Benchmarks from the Bean

Here are a few shots of my first successful print on my new lcd printer from Kudo3D–the Bean.

Overall I am extremely impressed with the print quality of the Bean. At .050 mm layer height (50 microns), the layers are imperceptible–just smooth beautiful surfaces and crisp, sharp edges with fine detail. The rough edges at the bottom of the Rook are a result of my hasty removal of the support raft, which does not separate cleanly like I’m used to with an FDM printer. There was an uncured bubble of resin at the bottom of the print–apparently an error in preparing the print, which was pre-loaded on the machine. that I’m looking forward to printing some super hi quality reality capture models, jewelry prototypes, and even castable burn-out material.

Some people are fussing about the year-late delivery or what might have seemed the all-too-infrequent updates after the Kickstarter campaign, or because they company apparently wouldn’t return their emails, or because the Kudo moved from the U.S. to Taiwan and backers weren’t happy with the changes to their projected shipping bill. Add to that the fee to purchase their newly developed software and there are at least a handful of users ready to sell their machines.

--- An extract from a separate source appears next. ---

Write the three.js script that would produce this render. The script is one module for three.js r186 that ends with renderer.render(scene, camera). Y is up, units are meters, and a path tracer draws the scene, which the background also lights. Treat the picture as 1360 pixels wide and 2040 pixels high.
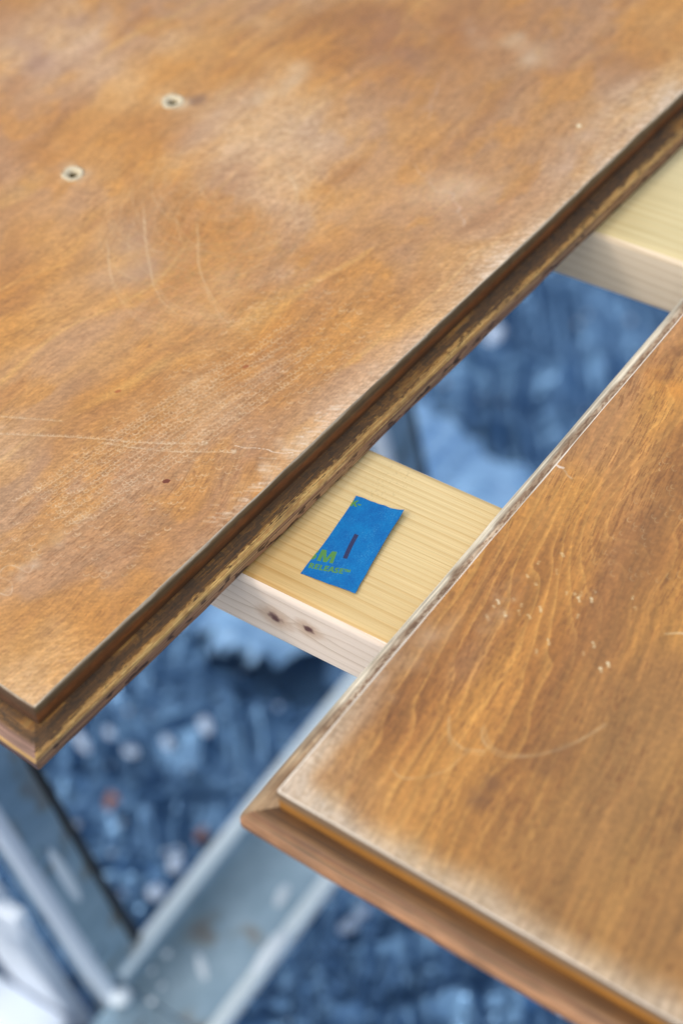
import * as THREE from 'three';
import { RoundedBoxGeometry } from 'three/addons/geometries/RoundedBoxGeometry.js';
import { mergeGeometries, mergeVertices, toCreasedNormals } from 'three/addons/utils/BufferGeometryUtils.js';

// ------------------------------------------------------------------ camera, sky, sun, exposure
const scene = new THREE.Scene();
const camera = new THREE.PerspectiveCamera(27.507, 682 / 1024, 0.05, 200);
camera.position.set(0.32808, 1.48109, 0.41009);
camera.rotation.set(-0.85207, 0.6877, -0.12293, 'YXZ');
camera.focus = 0.893;
camera.userData.fStop = 4.7;

const renderer = new THREE.WebGLRenderer({ antialias: true });
renderer.toneMapping = THREE.LinearToneMapping;
renderer.toneMappingExposure = 0.8;
renderer.shadowMap.enabled = true;

const SUN_DIR = new THREE.Vector3(-0.42, 0.66, 0.64).normalize();

// seeded noise
function hash(ix, iy, seed) {
  let h = Math.imul(ix, 374761393) + Math.imul(iy, 668265263) + Math.imul(seed, 1442695041);
  h = Math.imul(h ^ (h >>> 13), 1274126177);
  h ^= h >>> 16;
  return (h >>> 0) / 4294967296;
}
function noise(x, y, seed = 0) {
  const ix = Math.floor(x), iy = Math.floor(y);
  let fx = x - ix, fy = y - iy;
  fx = fx * fx * (3 - 2 * fx); fy = fy * fy * (3 - 2 * fy);
  const a = hash(ix, iy, seed), b = hash(ix + 1, iy, seed), c = hash(ix, iy + 1, seed), d = hash(ix + 1, iy + 1, seed);
  return a + (b - a) * fx + (c - a) * fy + (a - b - c + d) * fx * fy;
}
function fbm(x, y, oct, seed = 0) {
  let s = 0, a = 0.5, t = 0;
  for (let i = 0; i < oct; i++) { s += a * noise(x, y, seed + i * 17); t += a; a *= 0.5; x = x * 2.03 + 11.7; y = y * 2.03 + 5.3; }
  return s / t;
}
function rng(seed) { let s = seed >>> 0; return () => { s = (s + 0x6d2b79f5) | 0; let t = Math.imul(s ^ (s >>> 15), 1 | s); t = (t + Math.imul(t ^ (t >>> 7), 61 | t)) ^ t; return ((t ^ (t >>> 14)) >>> 0) / 4294967296; }; }
const clamp = (x, a = 0, b = 1) => Math.min(b, Math.max(a, x));
const smooth = (a, b, x) => { const t = clamp((x - a) / (b - a)); return t * t * (3 - 2 * t); };
const mix = (a, b, t) => [a[0] + (b[0] - a[0]) * t, a[1] + (b[1] - a[1]) * t, a[2] + (b[2] - a[2]) * t];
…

Maybe it’s not a great way to build a company maybe but I’ll be happy to see what kind of detail I can get out of the machine. The novelty in the design is that it uses an lcd mask with a UV to selectively cure photo-polymer resin. Most previous resin printers cured the resin with either a laser, or a dlp projector (like for slides or movies), which could also selectively apply light to the bottom of the resin vat to cure one layer at a time. The beauty of the lcd mask technology is that it cuts costs while simultaneously upping the ante on feature size (resolution).